MUNICH — Haidhausen

Haidhausen is a residential district found to the east of the city centre and is often referred to as the ‘French Quarter’ as there are a lot of streets named after French cities and are arranged in a pattern sometimes found in France. Originally this was an area that provided homes for factory workers, artisans, masons and tradespeople in the 19th century. In the 1960’s it became more trendy as Artists moved here and with the Gasteig Cultural Centre opening here in 1985 is still retains that atmosphere today. It is also a popular place for bars and clubs. Two notable landmarks of this area are the Müllersches Volksbad which is Munich’s first public swimming pool housed in a wonderful Art Nouveau building from 1901 and the huge Muffathalle which is a cultural centre that was converted from an old power plant.

The sights found here are:
Kulturzentrum Gasteig
St Nikolai and Lorettokapelle
Wiener Platz
St-Johann-Baptist-Kirche

Gasteig Kulturzentrum

Kulturzentrum Gasteig
This huge Cultural Centre has been around since 1985 and consists of four concert halls including the Philharmonie which is the home of the Munich Philharmonic Orchestra. This is a large concert hall that contains 2500 seats. The other three concert halls are much smaller and they are the Carl-Orff-Saal with 590 seats, the Black Box with 250 seats and the Kleiner Konzertsaal with 190 seats. Also found here is the Richard Strauss Conservatory, an adult education centre and the largest Municipal Library in Germany. The Gasteig is also the main venue for the Munich Film Festival. The structure itself is rather unusual and caused a lot of controversy when it was first built. It is one of those love it or hate it type of buildings consisting of dark brown brick and glass and dominating the area it is located in — the right bank of the River Isar at the axis of Isartor, Zweibrückenstrasse and Ludwigsbrücke.
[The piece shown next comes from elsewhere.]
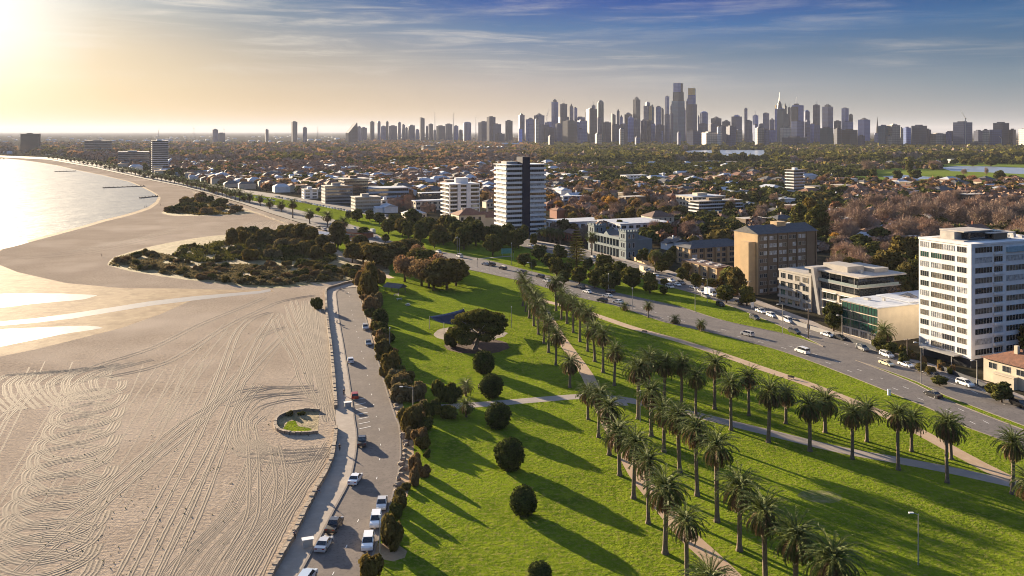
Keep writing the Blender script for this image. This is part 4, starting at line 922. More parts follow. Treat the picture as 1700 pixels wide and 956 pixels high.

St Nikolai and Lorettokapelle
This church is found near to the Gasteig Cultural Centre and consists of the St Nikolai Church which was built in 1315 in the Gothic style and changed to Baroque style in the 1600’s. The little Loretto Chapel was modelled on a chapel found in Altötting called the Gnadenkapelle. Outside the church is a covered walkway which protects some wonderful Stations of the Cross reliefs made from Nymphenburg porcelain.

Wiener Platz
This is a pretty square found north of the Gasteig along Innere Wienerstrasse. There is a daily food market where you can stock up on everyday items but you can also buy gourmet items. The market was set up here in 1889 and was named after the Austrian city of Vienna (Wien). This name was chosen because the Innere Wienerstrasse used to be the link road to Vienna.

St-Johann-Baptist-Kirche

St-Johann-Baptist-Kirche
This church is found east of Wiener Platz and was built from 1852 to 1874. It is considered to be the main church in the east of Munich. The church is huge measuring about 80 m long and 35m wide. The west tower is 97m high which makes it the third highest church tower in Munich. The church was designed by Matthias Berger in the Gothic Revival style. During WW2 Around the church was badly damaged and was rebuilt with a more simplified tower which had the nickname ‘helmet’. The church has 21 neo-Gothic windows which are quite stunning and inside the church the main altar in the choir and the side altars in the aisles dating from the time of the Gothic Revival are also worth seeing.